> [THE RECORDS]
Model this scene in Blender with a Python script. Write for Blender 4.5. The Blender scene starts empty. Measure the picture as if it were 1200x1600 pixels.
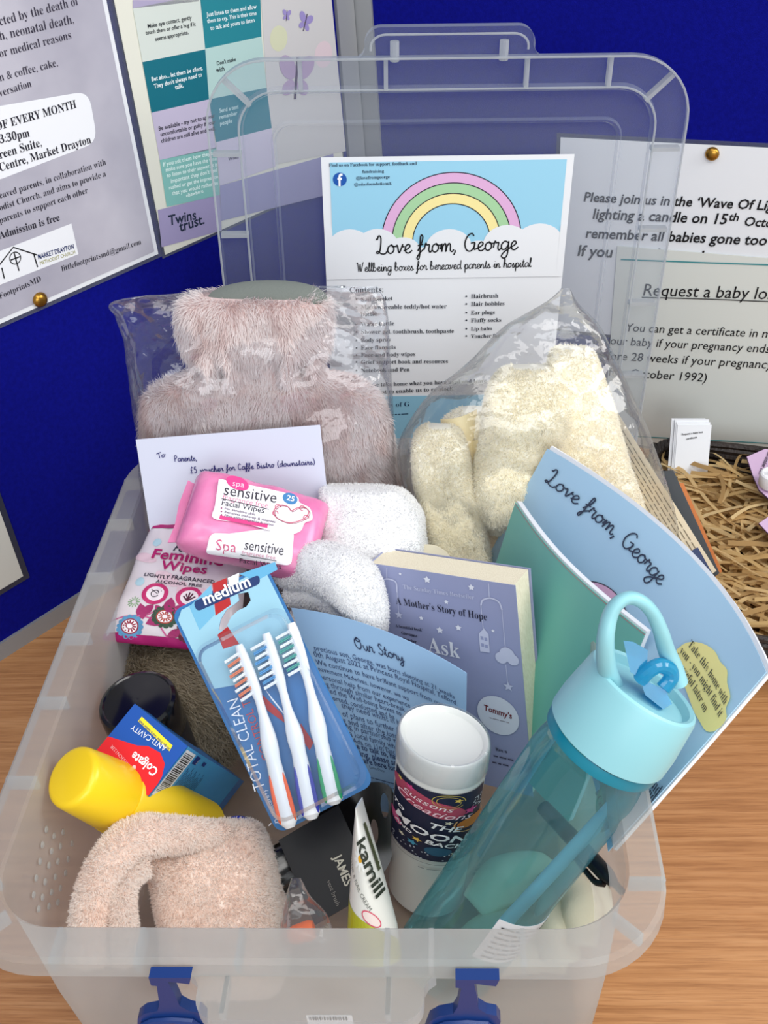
import bpy, math, random
import numpy as np
from mathutils import Vector, Matrix, noise
from mathutils.geometry import tessellate_polygon

random.seed(7); RNG = np.random.default_rng(7)
SC = bpy.context.scene
COL = SC.collection

# ---------------------------------------------------------------- camera
F = 1671.3                                   # focal length in pixels of the 1200x1600 frame
PITCH, ROLL, YAW = .6545, -.0806, -.0912
C = np.array([.0891, -.2881, .7109])
def _axes():
    cp, sp, cy, sy = math.cos(PITCH), math.sin(PITCH), math.cos(YAW), math.sin(YAW)
    f = np.array([sy*cp, cy*cp, -sp]); r = np.array([cy, -sy, 0.]); u = np.cross(r, f)
    cr, sr = math.cos(ROLL), math.sin(ROLL)
    return r*cr + u*sr, u*cr - r*sr, f
CR, CU, CF = _axes()
cam = bpy.data.cameras.new('camera'); camo = bpy.data.objects.new('camera', cam); COL.objects.link(camo)
camo.matrix_world = Matrix(((CR[0], CU[0], -CF[0], C[0]), (CR[1], CU[1], -CF[1], C[1]), (CR[2], CU[2], -CF[2], C[2]), (0, 0, 0, 1)))
cam.sensor_fit = 'VERTICAL'; cam.sensor_height = 32.; cam.sensor_width = 24.; cam.lens = F/1600*32.
cam.clip_start = .02; cam.clip_end = 50
SC.camera = camo

# ---------------------------------------------------------------- light and exposure
SC.view_settings.view_transform = 'Standard'; SC.view_settings.look = 'None'
SC.view_settings.gamma = 1; SC.view_settings.use_curve_mapping = False
SC.view_settings.exposure = 0.25
SC.cycles.transparent_max_bounces = 28
SC.cycles.max_bounces = 12; SC.cycles.diffuse_bounces = 8; SC.cycles.transmission_bounces = 10
wd = bpy.data.worlds.new('world'); SC.world = wd; wd.use_nodes = True
wd.node_tree.nodes['Background'].inputs[0].default_value = (.86, .93, 1., 1)
wd.node_tree.nodes['Background'].inputs[1].default_value = .52
def area(name, loc, tgt, sx, sy, power, col=(1, .97, .93)):
    l = bpy.data.lights.new(name, 'AREA'); l.shape = 'RECTANGLE'; l.size = sx; l.size_y = sy; l.energy = power; l.color = col
    o = bpy.data.objects.new(name, l); COL.objects.link(o); o.location = loc
    o.rotation_euler = (Vector(tgt)-Vector(loc)).to_track_quat('-Z', 'Y').to_euler()
    return o
area('ceiling_light_near', (.75, -.75, 1.75), (.1, .3, .1), 1.2, .6, 10)
area('ceiling_light_far', (-.2, -.3, 1.9), (.1, .3, .1), 1.2, .5, 6)
area('window_light', (.5, -2.4, 1.1), (.1, .4, .2), 2.2, 1.2, 26, (.95, .97, 1))
area('window_light_side', (1.5, .2, 1.15), (0, .3, .1), .7, .9, 13)

# ---------------------------------------------------------------- pixel rays to places in the room
def ray(x, y): return CF + (x-600)/F*CR + (800-y)/F*CU
def PD(x, y, d): return C + ray(x, y)*d
def PP(x, y, pt, n):
    d = ray(x, y); n = np.asarray(n, float); return C + d*(((np.asarray(pt, float)-C) @ n)/(d @ n))
def PZ(x, y, z): return PP(x, y, (0, 0, z), (0, 0, 1))
def PY(x, y, yy): return PP(x, y, (0, yy, 0), (0, 1, 0))
def PJ(P):
    d = np.asarray(P)-C; z = d @ CF; return np.array([600+F*(d @ CR)/z, 800-F*(d @ CU)/z])
def unit(v): v = np.asarray(v, float); return v/np.linalg.norm(v)

# ---------------------------------------------------------------- materials
def lin(c): return tuple((v/255/12.92 if v/255 <= .04045 else ((v/255+.055)/1.055)**2.4) for v in c)
MATS = {}
class NT:
    def __init__(s, name):
        s.m = bpy.data.materials.new(name); s.m.use_nodes = True; s.t = s.m.node_tree
        s.t.nodes.clear(); s.out = s.n('ShaderNodeOutputMaterial')
    def n(s, ty, **k):
        x = s.t.nodes.new(ty)
        for a, b in k.items():
            if isinstance(a, str) and a in x.inputs: x.inputs[a].default_value = b
            else: setattr(x, a, b)
        return x
    def l(s, a, b): s.t.links.new(a, b)
    def coord(s, sc=(1, 1, 1), rot=(0, 0, 0)):
        c = s.n('ShaderNodeTexCoord'); mp = s.n('ShaderNodeMapping'); mp.inputs['Scale'].default_value = sc; mp.inputs['Rotation'].default_value = rot
        s.l(c.outputs['Object'], mp.inputs['Vector']); return mp.outputs[0]
    def noise(s, sc, co=None, detail=4, rough=.55):
        x = s.n('ShaderNodeTexNoise'); x.inputs['Scale'].default_value = sc; x.inputs['Detail'].default_value = detail; x.inputs['Roughness'].default_value = rough
        s.l(co if co is not None else s.coord(), x.inputs['Vector']); return x.outputs['Fac']
    def ramp(s, fac, stops):
        x = s.n('ShaderNodeValToRGB'); e = x.color_ramp.elements
        while len(e) < len(stops): e.new(.5)
        for i, (p, c) in enumerate(stops): e[i].position = p; e[i].color = tuple(c)+(1,)
        s.l(fac, x.inputs[0]); return x.outputs[0]
    def bump(s, h, strength, dist=.002):
        x = s.n('ShaderNodeBump'); x.inputs['Strength'].default_value = strength; x.inputs['Distance'].default_value = dist
        s.l(h, x.inputs['Height']); return x.outputs[0]
def mat(name, col, rough=.5, metal=0., spec=.5, bump=None, var=None, coat=0., attr=False):
    """principled surface; bump=(scale, strength, distance); var=(second colour, scale)"""
    if name in MATS: return MATS[name]
    t = NT(name); b = t.n('ShaderNodeBsdfPrincipled'); b.inputs['Roughness'].default_value = rough; b.inputs['Metallic'].default_value = metal
    b.inputs['Specular IOR Level'].default_value = spec; b.inputs['Base Color'].default_value = lin(col)+(1,); b.inputs['Coat Weight'].default_value = coat
    if var: t.l(t.ramp(t.noise(var[1]), [(.3, lin(col)), (.7, lin(var[0]))]), b.inputs['Base Color'])
    if attr:
        a = t.n('ShaderNodeAttribute', attribute_name='tint'); t.l(a.outputs['Color'], b.inputs['Base Color'])
    if bump: t.l(t.bump(t.noise(bump[0], detail=3), bump[1], bump[2]), b.inputs['Normal'])
    end = b
    if attr:     # pile lets light through its fibres
        tl = t.n('ShaderNodeBsdfTranslucent'); t.l(a.outputs['Color'], tl.inputs[0]); end = t.n('ShaderNodeMixShader'); end.inputs[0].default_value = .4
        t.l(b.outputs[0], end.inputs[1]); t.l(tl.outputs[0], end.inputs[2])
    t.l(end.outputs[0], t.out.inputs[0]); MATS[name] = t.m; return t.m
def clear(name, tint=(255, 255, 255), body=(230, 235, 240), a=.2, edge=.3, rough=.15, trans=.5, bump=None, gloss=.0):
    """thin see-through plastic: part of the light goes straight through (tinted), part is scattered or mirrored"""
    if name in MATS: return MATS[name]
    t = NT(name); tr = t.n('ShaderNodeBsdfTransparent'); tr.inputs[0].default_value = lin(tint)+(1,)
    p = t.n('ShaderNodeBsdfPrincipled'); p.inputs['Base Color'].default_value = lin(body)+(1,); p.inputs['Roughness'].default_value = rough
    tl = t.n('ShaderNodeBsdfTranslucent'); tl.inputs[0].default_value = lin(body)+(1,)
    mx = t.n('ShaderNodeMixShader'); mx.inputs[0].default_value = trans; t.l(p.outputs[0], mx.inputs[1]); t.l(tl.outputs[0], mx.inputs[2])
    lw = t.n('ShaderNodeLayerWeight'); lw.inputs[0].default_value = .35
    ma = t.n('ShaderNodeMath', operation='MULTIPLY_ADD'); ma.inputs[1].default_value = edge; ma.inputs[2].default_value = a; t.l(lw.outputs['Facing'], ma.inputs[0])
    m2 = t.n('ShaderNodeMixShader'); t.l(ma.outputs[0], m2.inputs[0]); t.l(tr.outputs[0], m2.inputs[1]); t.l(mx.outputs[0], m2.inputs[2])
    end = m2
    if gloss:
        gl = t.n('ShaderNodeBsdfGlossy'); gl.inputs['Roughness'].default_value = .06
        l2 = t.n('ShaderNodeLayerWeight'); l2.inputs[0].default_value = .25
        m3 = t.n('ShaderNodeMixShader'); mm = t.n('ShaderNodeMath', operation='MULTIPLY_ADD'); mm.inputs[1].default_value = gloss; mm.inputs[2].default_value = gloss*.10
        t.l(l2.outputs['Fresnel'], mm.inputs[0]); t.l(mm.outputs[0], m3.inputs[0]); t.l(m2.outputs[0], m3.inputs[1]); t.l(gl.outputs[0], m3.inputs[2]); end = m3
        if bump:
            bn = t.bump(t.noise(bump[0], detail=2), bump[1], bump[2]); t.l(bn, gl.inputs['Normal']); t.l(bn, l2.inputs['Normal'])
    elif bump:
        t.l(t.bump(t.noise(bump[0], detail=2), bump[1], bump[2]), p.inputs['Normal'])
    t.l(end.outputs[0], t.out.inputs[0]); MATS[name] = t.m; return t.m
def ink(c, rough=.5): return mat('print_%02x%02x%02x_%d' % (*c, int(rough*100)), c, rough, spec=.3)

# ---------------------------------------------------------------- mesh building
class Geo:
    def __init__(s): s.V = []; s.F = []; s.M = []; s.mats = []; s.tint = []; s.nrm = None
    def add(s, V, Fc, m):
        if m not in s.mats: s.mats.append(m)
        k = s.mats.index(m); b = len(s.V)
        s.V.extend([tuple(map(float, v)) for v in V]); s.F.extend([tuple(i+b for i in f) for f in Fc]); s.M.extend([k]*len(Fc)); return s
    def build(s, name, parent=None, smooth=True, sharp=35):
        me = bpy.data.meshes.new(name); me.from_pydata(s.V, [], s.F)
        for m in s.mats: me.materials.append(m)
        me.polygons.foreach_set('material_index', s.M)
        if len(s.tint):
            at = me.color_attributes.new('tint', 'FLOAT_COLOR', 'POINT')
            buf = np.ones((len(s.V), 4), np.float32); t = np.array(s.tint, np.float32); buf[:len(t), :3] = t; at.data.foreach_set('color', buf.ravel())
        me.polygons.foreach_set('use_smooth', [bool(smooth)]*len(s.F))
        if smooth and sharp: me.set_sharp_from_angle(angle=math.radians(sharp))
        me.update()
        if s.nrm is not None: me.normals_split_custom_set_from_vertices(s.nrm)
        o = bpy.data.objects.new(name, me); COL.objects.link(o)
        if parent is not None:
            bpy_parent(o, parent)
        return o
def bpy_parent(o, parent):
    o.parent = parent
    o.matrix_parent_inverse = Matrix.Translation(parent.location).inverted() if parent.parent is None else (Matrix.Translation(parent.location) if False else Matrix.Identity(4))
def thing(name, label, cat, base, group=None):
    o = bpy.data.objects.new(name, None); COL.objects.link(o); o.empty_display_size = .02
    o.location = [float(v) for v in base]; o['label'] = label; o['category'] = cat
    if group: o['group'] = group
    return o
def tag(o, label, cat, group=None):
    o['label'] = label; o['category'] = cat
    if group: o['group'] = group
    return o

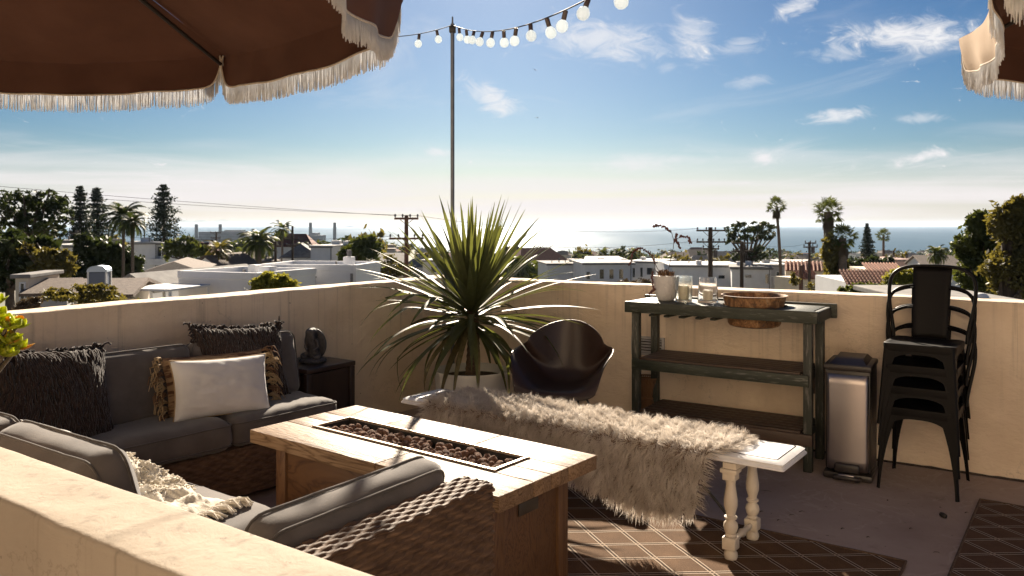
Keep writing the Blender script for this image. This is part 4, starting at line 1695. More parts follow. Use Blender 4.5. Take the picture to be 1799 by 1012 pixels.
piece('apron', (TLN/2, .014, TZ-.036), (TLN, .028, .072), green_h)
piece('apron', (TLN/2, TDP-.014, TZ-.030), (TLN+.06, .028, .088), green_h)
for x in (.014, TLN-.014):
    piece('apron', (x, TDP/2, TZ-.038), (.028, TDP-.06, .068), green_h, rot=(0, 0, 0))
# top slats; the right part is cut away round the tub
tubx, tubr = .795, .195
ns = 6
sw = (TDP-.062)/ns
for k in range(ns):
    y = .031+sw*(k+.5)
    hole = math.sqrt(max(0, (tubr+.004)**2-(y-TDP/2-.005)**2))
    if hole > .02:
        piece('top_slat', ((.030+tubx-hole)/2, y, TZ-.010), (tubx-hole-.030, sw-.007, .020), green_h)
        piece('top_slat', ((tubx+hole+TLN-.030)/2, y, TZ-.010), (TLN-.030-tubx-hole, sw-.007, .020), green_h)
    else:
        piece('top_slat', (TLN/2, y, TZ-.010), (TLN-.06, sw-.007, .020), green_h)
legs = ((.062, .055), (TLN-.062, .055), (.062, TDP-.055), (TLN-.062, TDP-.055))
for x, y in legs:
    piece('leg', (x, y, (TZ-.075)/2), (.050, .050, TZ-.075), green_v, .005)
for k in range(5):
    piece('hanger_slat', (.16+.105*k, TDP/2, TZ-.092), (.036, TDP-.14, .014), green_h, rot=(0, 0, R(2*rt.uniform(-1, 1))))
for zt in (.575, .228):
    piece('shelf_rail', (TLN/2, .055-.0415, zt-.034), (TLN-.10 if zt > .4 else TLN-.06, .026, .066), green_h if zt > .4 else slat_m)
    piece('shelf_rail', (TLN/2, TDP-.055+.0415, zt-.034), (TLN-.10, .026, .066), green_h)
    for x in (.098, TLN-.098):
        piece('shelf_rail', (x, TDP/2, zt-.040), (.022, TDP-.10, .052), green_h)
    for k in range(6):
        y = .045+(TDP-.09)*k/5
        piece('shelf_slat', (TLN/2, y, zt+.004), (TLN-.20, (TDP-.09)/5-.012, .016), slat_m)

def on_bench(x, y, z=0.0):
    return tb.location + RD*x - RN*y + Vector((0, 0, z))


# rusty enamel tub sunk into the top
rust_m = bpy.data.materials.new('rusty_enamel')
rust_m.use_nodes = True
t = NT(rust_m.node_tree)
p = rust_m.node_tree.nodes['Principled BSDF']
o_ = t.coord('Object')
n1 = t.noise(t.mapping(o_, (1, 1, .55)), 17, 9, .72, .6)
n2 = t.noise(o_, 60, 6, .7)
col = t.ramp(n1, ((.34, (.040, .045, .040)), (.46, (.16, .075, .030)), (.56, (.32, .17, .070)), (.68, (.42, .31, .18))))
col = t.mix(t.math('MULTIPLY', t.smooth(n2, .52, .66), .8), col, (.028, .018, .012))
t.l.new(col, p.inputs['Base Color'])
p.inputs['Roughness'].default_value = .72
b = rust_m.node_tree.nodes.new('ShaderNodeBump')
b.inputs['Strength'].default_value = .6
b.inputs['Distance'].default_value = .003
t.l.new(n2, b.inputs['Height'])
t.l.new(b.outputs[0], p.inputs['Normal'])
tub = MB().lathe([(.001, -.135), (.13, -.135), (.152, -.128), (.162, -.112), (.192, .055), (.205, .058), (.206, .063), (.197, .064), (.186, .054), (.155, -.108), (.148, -.120), (.001, -.122)], 56, cap=False).build('rusty_tub', rust_m, smooth=40)
tub.location = on_bench(tubx, TDP/2+.005, TZ)
tag(tub, 'rusty round metal tub sunk into the potting bench top', 'tub')

# dimpled white planter with a flowering succulent
wp = bpy.data.materials.new('dimpled_white_ceramic')
wp.use_nodes = True
t = NT(wp.node_tree)
p = wp.node_tree.nodes['Principled BSDF']
p.inputs['Base Color'].default_value = (.60, .58, .57, 1)
p.inputs['Roughness'].default_value = .5
vor = wp.node_tree.nodes.new('ShaderNodeTexVoronoi')
vor.inputs['Scale'].default_value = 95
t.l.new(t.coord('Object'), vor.inputs['Vector'])
b = wp.node_tree.nodes.new('ShaderNodeBump')
b.inputs['Strength'].default_value = .7
b.inputs['Distance'].default_value = .004
t.l.new(vor.outputs[0], b.inputs['Height'])
t.l.new(b.outputs[0], p.inputs['Normal'])
pp = on_bench(.205, .215, TZ+.001)
pl = empty('ceramic_pot', pp, 0, 'dimpled white ceramic pot on the left of the potting bench', 'plant pot')
MB().lathe([(.050, 0), (.056, .004), (.070, .045), (.080, .10), (.085, .155), (.085, .165), (.080, .166), (.079, .150), (.078, .140)], 44, cap=False).build('wall', wp, pl, smooth=50)
MB().lathe([(.001, .150), (.04, .148), (.078, .140)], 24, cap=False).build('soil', soil_m, pl, smooth=180)
suc = empty('potted_succulent', pp + Vector((0, 0, .146)), 0, 'brownish succulent rosettes with arching red bud stalks in the dimpled pot', 'plant')
suc_m = mat('brown_rosette', (.12, .060, .030), (.26, .16, .080), scale=18, rough=.55, transl=.2, rnd=.2)
bud_m = mat('dark_bud', (.060, .022, .018), (.13, .040, .028), scale=20, rough=.6)
stalk_m = mat('dark_stalk', (.045, .028, .020), rough=.6)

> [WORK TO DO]
Start at the top of the entries and repeat each line exactly, ending at the line that contains "COL = SC.collection". Pictures are not part of the copy.

> [COMPLETED EXERCISE]
Model this scene in Blender with a Python script. Write for Blender 4.5. The Blender scene starts empty. Measure the picture as if it were 1200x1600 pixels.
import bpy, math, random
import numpy as np
from mathutils import Vector, Matrix, noise
from mathutils.geometry import tessellate_polygon

random.seed(7); RNG = np.random.default_rng(7)
SC = bpy.context.scene
COL = SC.collection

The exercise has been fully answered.